Start of Data excerpt
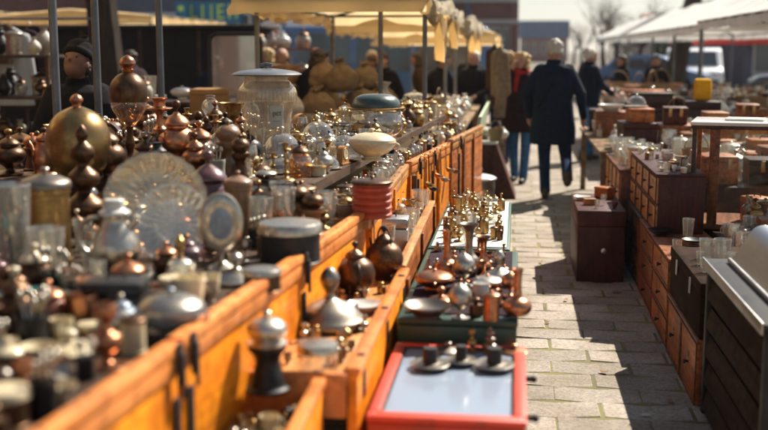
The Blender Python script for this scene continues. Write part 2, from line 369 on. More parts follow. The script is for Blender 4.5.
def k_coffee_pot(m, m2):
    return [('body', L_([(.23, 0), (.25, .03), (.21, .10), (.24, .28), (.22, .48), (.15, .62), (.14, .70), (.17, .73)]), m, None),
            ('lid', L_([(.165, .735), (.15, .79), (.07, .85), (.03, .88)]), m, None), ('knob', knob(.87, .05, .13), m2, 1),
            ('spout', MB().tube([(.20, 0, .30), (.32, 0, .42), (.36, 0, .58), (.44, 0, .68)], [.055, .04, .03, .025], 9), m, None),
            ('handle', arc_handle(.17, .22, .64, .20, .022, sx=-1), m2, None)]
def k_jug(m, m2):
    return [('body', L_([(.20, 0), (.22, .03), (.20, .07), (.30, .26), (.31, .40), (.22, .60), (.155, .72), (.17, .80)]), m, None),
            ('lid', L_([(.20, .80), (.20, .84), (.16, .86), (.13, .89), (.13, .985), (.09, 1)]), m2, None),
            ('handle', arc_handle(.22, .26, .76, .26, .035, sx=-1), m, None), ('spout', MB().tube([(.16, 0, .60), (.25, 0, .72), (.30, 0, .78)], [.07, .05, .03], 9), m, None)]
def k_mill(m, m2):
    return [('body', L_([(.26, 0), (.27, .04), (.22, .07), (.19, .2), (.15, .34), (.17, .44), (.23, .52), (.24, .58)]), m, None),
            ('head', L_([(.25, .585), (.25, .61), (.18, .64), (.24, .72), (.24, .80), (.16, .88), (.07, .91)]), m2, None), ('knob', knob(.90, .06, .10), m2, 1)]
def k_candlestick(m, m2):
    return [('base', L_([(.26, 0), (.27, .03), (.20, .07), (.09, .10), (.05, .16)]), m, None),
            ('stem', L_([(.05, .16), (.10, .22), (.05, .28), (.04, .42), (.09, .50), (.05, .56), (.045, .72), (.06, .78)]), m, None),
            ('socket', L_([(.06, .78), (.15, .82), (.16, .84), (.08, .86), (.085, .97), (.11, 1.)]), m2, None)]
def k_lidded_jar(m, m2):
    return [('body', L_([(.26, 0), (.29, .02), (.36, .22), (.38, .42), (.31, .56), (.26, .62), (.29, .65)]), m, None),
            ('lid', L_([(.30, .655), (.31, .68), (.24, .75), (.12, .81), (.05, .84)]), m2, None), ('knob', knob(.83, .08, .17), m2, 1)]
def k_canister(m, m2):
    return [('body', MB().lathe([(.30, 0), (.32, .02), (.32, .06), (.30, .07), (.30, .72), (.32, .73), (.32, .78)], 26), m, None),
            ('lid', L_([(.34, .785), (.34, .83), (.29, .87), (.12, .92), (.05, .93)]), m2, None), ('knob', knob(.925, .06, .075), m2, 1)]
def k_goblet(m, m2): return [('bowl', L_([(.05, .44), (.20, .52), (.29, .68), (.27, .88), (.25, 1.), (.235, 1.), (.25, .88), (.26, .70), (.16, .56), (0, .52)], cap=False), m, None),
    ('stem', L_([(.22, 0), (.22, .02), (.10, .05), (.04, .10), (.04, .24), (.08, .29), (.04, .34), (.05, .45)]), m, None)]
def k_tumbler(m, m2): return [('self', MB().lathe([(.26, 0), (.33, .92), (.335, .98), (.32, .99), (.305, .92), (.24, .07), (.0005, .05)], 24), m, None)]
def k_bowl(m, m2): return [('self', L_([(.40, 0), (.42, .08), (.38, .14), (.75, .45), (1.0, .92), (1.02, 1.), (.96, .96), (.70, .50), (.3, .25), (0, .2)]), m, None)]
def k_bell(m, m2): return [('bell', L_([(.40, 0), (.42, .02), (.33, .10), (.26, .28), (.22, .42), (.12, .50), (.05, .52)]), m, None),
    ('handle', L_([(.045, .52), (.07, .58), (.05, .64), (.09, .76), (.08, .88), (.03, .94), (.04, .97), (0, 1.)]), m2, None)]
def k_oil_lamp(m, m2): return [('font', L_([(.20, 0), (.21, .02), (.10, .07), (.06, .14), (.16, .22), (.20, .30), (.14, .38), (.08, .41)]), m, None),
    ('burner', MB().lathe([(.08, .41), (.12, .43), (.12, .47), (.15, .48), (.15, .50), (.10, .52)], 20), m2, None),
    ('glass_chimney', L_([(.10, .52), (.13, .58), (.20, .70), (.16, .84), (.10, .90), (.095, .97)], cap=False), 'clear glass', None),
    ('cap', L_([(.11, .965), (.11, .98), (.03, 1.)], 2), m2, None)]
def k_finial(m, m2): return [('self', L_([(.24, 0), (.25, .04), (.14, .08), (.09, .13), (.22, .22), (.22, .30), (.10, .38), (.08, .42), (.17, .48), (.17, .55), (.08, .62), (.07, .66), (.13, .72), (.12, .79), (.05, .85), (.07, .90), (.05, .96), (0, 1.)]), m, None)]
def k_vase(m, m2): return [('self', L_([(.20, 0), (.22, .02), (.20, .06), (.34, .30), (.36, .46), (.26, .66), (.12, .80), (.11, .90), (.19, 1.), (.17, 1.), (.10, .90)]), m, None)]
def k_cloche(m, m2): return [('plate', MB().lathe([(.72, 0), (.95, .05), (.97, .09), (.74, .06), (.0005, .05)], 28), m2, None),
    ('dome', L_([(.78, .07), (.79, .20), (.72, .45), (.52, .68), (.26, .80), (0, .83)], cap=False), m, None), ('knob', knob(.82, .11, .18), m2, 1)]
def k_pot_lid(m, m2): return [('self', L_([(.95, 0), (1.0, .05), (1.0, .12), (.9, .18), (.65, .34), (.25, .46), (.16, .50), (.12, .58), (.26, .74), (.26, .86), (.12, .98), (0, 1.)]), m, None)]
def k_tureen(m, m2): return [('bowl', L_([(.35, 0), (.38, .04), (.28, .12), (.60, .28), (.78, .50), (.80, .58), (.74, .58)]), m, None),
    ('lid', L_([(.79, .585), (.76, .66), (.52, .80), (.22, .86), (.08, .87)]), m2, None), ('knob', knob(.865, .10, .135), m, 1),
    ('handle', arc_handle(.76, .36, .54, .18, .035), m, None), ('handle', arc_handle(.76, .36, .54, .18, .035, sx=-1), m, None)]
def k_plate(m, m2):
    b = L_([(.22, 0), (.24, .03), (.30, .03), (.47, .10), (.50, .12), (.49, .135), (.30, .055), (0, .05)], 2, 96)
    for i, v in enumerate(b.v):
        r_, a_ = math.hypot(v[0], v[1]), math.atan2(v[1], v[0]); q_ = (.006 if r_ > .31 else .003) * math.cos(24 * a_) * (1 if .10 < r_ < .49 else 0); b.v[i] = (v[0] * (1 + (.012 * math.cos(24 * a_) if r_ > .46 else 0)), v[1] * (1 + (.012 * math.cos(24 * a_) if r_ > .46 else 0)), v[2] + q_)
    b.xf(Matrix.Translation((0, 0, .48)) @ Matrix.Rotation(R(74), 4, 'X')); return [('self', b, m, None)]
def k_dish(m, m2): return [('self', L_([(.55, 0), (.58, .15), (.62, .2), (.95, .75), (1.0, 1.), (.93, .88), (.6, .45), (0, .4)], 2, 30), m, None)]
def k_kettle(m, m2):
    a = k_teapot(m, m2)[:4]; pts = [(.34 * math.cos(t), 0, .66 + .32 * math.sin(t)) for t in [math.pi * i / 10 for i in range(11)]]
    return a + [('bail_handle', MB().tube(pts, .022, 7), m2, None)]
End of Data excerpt
Reproduce all of the data exactly; the pictures do not belong in the copy.

## Result of this exercise
The Blender Python script for this scene continues. Write part 2, from line 369 on. More parts follow. The script is for Blender 4.5.
def k_coffee_pot(m, m2):
    return [('body', L_([(.23, 0), (.25, .03), (.21, .10), (.24, .28), (.22, .48), (.15, .62), (.14, .70), (.17, .73)]), m, None),
            ('lid', L_([(.165, .735), (.15, .79), (.07, .85), (.03, .88)]), m, None), ('knob', knob(.87, .05, .13), m2, 1),
            ('spout', MB().tube([(.20, 0, .30), (.32, 0, .42), (.36, 0, .58), (.44, 0, .68)], [.055, .04, .03, .025], 9), m, None),
            ('handle', arc_handle(.17, .22, .64, .20, .022, sx=-1), m2, None)]
def k_jug(m, m2):
    return [('body', L_([(.20, 0), (.22, .03), (.20, .07), (.30, .26), (.31, .40), (.22, .60), (.155, .72), (.17, .80)]), m, None),
            ('lid', L_([(.20, .80), (.20, .84), (.16, .86), (.13, .89), (.13, .985), (.09, 1)]), m2, None),
            ('handle', arc_handle(.22, .26, .76, .26, .035, sx=-1), m, None), ('spout', MB().tube([(.16, 0, .60), (.25, 0, .72), (.30, 0, .78)], [.07, .05, .03], 9), m, None)]
def k_mill(m, m2):
    return [('body', L_([(.26, 0), (.27, .04), (.22, .07), (.19, .2), (.15, .34), (.17, .44), (.23, .52), (.24, .58)]), m, None),
            ('head', L_([(.25, .585), (.25, .61), (.18, .64), (.24, .72), (.24, .80), (.16, .88), (.07, .91)]), m2, None), ('knob', knob(.90, .06, .10), m2, 1)]
def k_candlestick(m, m2):
    return [('base', L_([(.26, 0), (.27, .03), (.20, .07), (.09, .10), (.05, .16)]), m, None),
            ('stem', L_([(.05, .16), (.10, .22), (.05, .28), (.04, .42), (.09, .50), (.05, .56), (.045, .72), (.06, .78)]), m, None),
            ('socket', L_([(.06, .78), (.15, .82), (.16, .84), (.08, .86), (.085, .97), (.11, 1.)]), m2, None)]
def k_lidded_jar(m, m2):
    return [('body', L_([(.26, 0), (.29, .02), (.36, .22), (.38, .42), (.31, .56), (.26, .62), (.29, .65)]), m, None),
            ('lid', L_([(.30, .655), (.31, .68), (.24, .75), (.12, .81), (.05, .84)]), m2, None), ('knob', knob(.83, .08, .17), m2, 1)]
def k_canister(m, m2):
    return [('body', MB().lathe([(.30, 0), (.32, .02), (.32, .06), (.30, .07), (.30, .72), (.32, .73), (.32, .78)], 26), m, None),
            ('lid', L_([(.34, .785), (.34, .83), (.29, .87), (.12, .92), (.05, .93)]), m2, None), ('knob', knob(.925, .06, .075), m2, 1)]
def k_goblet(m, m2): return [('bowl', L_([(.05, .44), (.20, .52), (.29, .68), (.27, .88), (.25, 1.), (.235, 1.), (.25, .88), (.26, .70), (.16, .56), (0, .52)], cap=False), m, None),
    ('stem', L_([(.22, 0), (.22, .02), (.10, .05), (.04, .10), (.04, .24), (.08, .29), (.04, .34), (.05, .45)]), m, None)]
def k_tumbler(m, m2): return [('self', MB().lathe([(.26, 0), (.33, .92), (.335, .98), (.32, .99), (.305, .92), (.24, .07), (.0005, .05)], 24), m, None)]
def k_bowl(m, m2): return [('self', L_([(.40, 0), (.42, .08), (.38, .14), (.75, .45), (1.0, .92), (1.02, 1.), (.96, .96), (.70, .50), (.3, .25), (0, .2)]), m, None)]
def k_bell(m, m2): return [('bell', L_([(.40, 0), (.42, .02), (.33, .10), (.26, .28), (.22, .42), (.12, .50), (.05, .52)]), m, None),
    ('handle', L_([(.045, .52), (.07, .58), (.05, .64), (.09, .76), (.08, .88), (.03, .94), (.04, .97), (0, 1.)]), m2, None)]
def k_oil_lamp(m, m2): return [('font', L_([(.20, 0), (.21, .02), (.10, .07), (.06, .14), (.16, .22), (.20, .30), (.14, .38), (.08, .41)]), m, None),
    ('burner', MB().lathe([(.08, .41), (.12, .43), (.12, .47), (.15, .48), (.15, .50), (.10, .52)], 20), m2, None),
    ('glass_chimney', L_([(.10, .52), (.13, .58), (.20, .70), (.16, .84), (.10, .90), (.095, .97)], cap=False), 'clear glass', None),
    ('cap', L_([(.11, .965), (.11, .98), (.03, 1.)], 2), m2, None)]
def k_finial(m, m2): return [('self', L_([(.24, 0), (.25, .04), (.14, .08), (.09, .13), (.22, .22), (.22, .30), (.10, .38), (.08, .42), (.17, .48), (.17, .55), (.08, .62), (.07, .66), (.13, .72), (.12, .79), (.05, .85), (.07, .90), (.05, .96), (0, 1.)]), m, None)]
def k_vase(m, m2): return [('self', L_([(.20, 0), (.22, .02), (.20, .06), (.34, .30), (.36, .46), (.26, .66), (.12, .80), (.11, .90), (.19, 1.), (.17, 1.), (.10, .90)]), m, None)]
def k_cloche(m, m2): return [('plate', MB().lathe([(.72, 0), (.95, .05), (.97, .09), (.74, .06), (.0005, .05)], 28), m2, None),
    ('dome', L_([(.78, .07), (.79, .20), (.72, .45), (.52, .68), (.26, .80), (0, .83)], cap=False), m, None), ('knob', knob(.82, .11, .18), m2, 1)]
def k_pot_lid(m, m2): return [('self', L_([(.95, 0), (1.0, .05), (1.0, .12), (.9, .18), (.65, .34), (.25, .46), (.16, .50), (.12, .58), (.26, .74), (.26, .86), (.12, .98), (0, 1.)]), m, None)]
def k_tureen(m, m2): return [('bowl', L_([(.35, 0), (.38, .04), (.28, .12), (.60, .28), (.78, .50), (.80, .58), (.74, .58)]), m, None),
    ('lid', L_([(.79, .585), (.76, .66), (.52, .80), (.22, .86), (.08, .87)]), m2, None), ('knob', knob(.865, .10, .135), m, 1),
    ('handle', arc_handle(.76, .36, .54, .18, .035), m, None), ('handle', arc_handle(.76, .36, .54, .18, .035, sx=-1), m, None)]
def k_plate(m, m2):
    b = L_([(.22, 0), (.24, .03), (.30, .03), (.47, .10), (.50, .12), (.49, .135), (.30, .055), (0, .05)], 2, 96)
    for i, v in enumerate(b.v):
        r_, a_ = math.hypot(v[0], v[1]), math.atan2(v[1], v[0]); q_ = (.006 if r_ > .31 else .003) * math.cos(24 * a_) * (1 if .10 < r_ < .49 else 0); b.v[i] = (v[0] * (1 + (.012 * math.cos(24 * a_) if r_ > .46 else 0)), v[1] * (1 + (.012 * math.cos(24 * a_) if r_ > .46 else 0)), v[2] + q_)
    b.xf(Matrix.Translation((0, 0, .48)) @ Matrix.Rotation(R(74), 4, 'X')); return [('self', b, m, None)]
def k_dish(m, m2): return [('self', L_([(.55, 0), (.58, .15), (.62, .2), (.95, .75), (1.0, 1.), (.93, .88), (.6, .45), (0, .4)], 2, 30), m, None)]
def k_kettle(m, m2):
    a = k_teapot(m, m2)[:4]; pts = [(.34 * math.cos(t), 0, .66 + .32 * math.sin(t)) for t in [math.pi * i / 10 for i in range(11)]]
    return a + [('bail_handle', MB().tube(pts, .022, 7), m2, None)]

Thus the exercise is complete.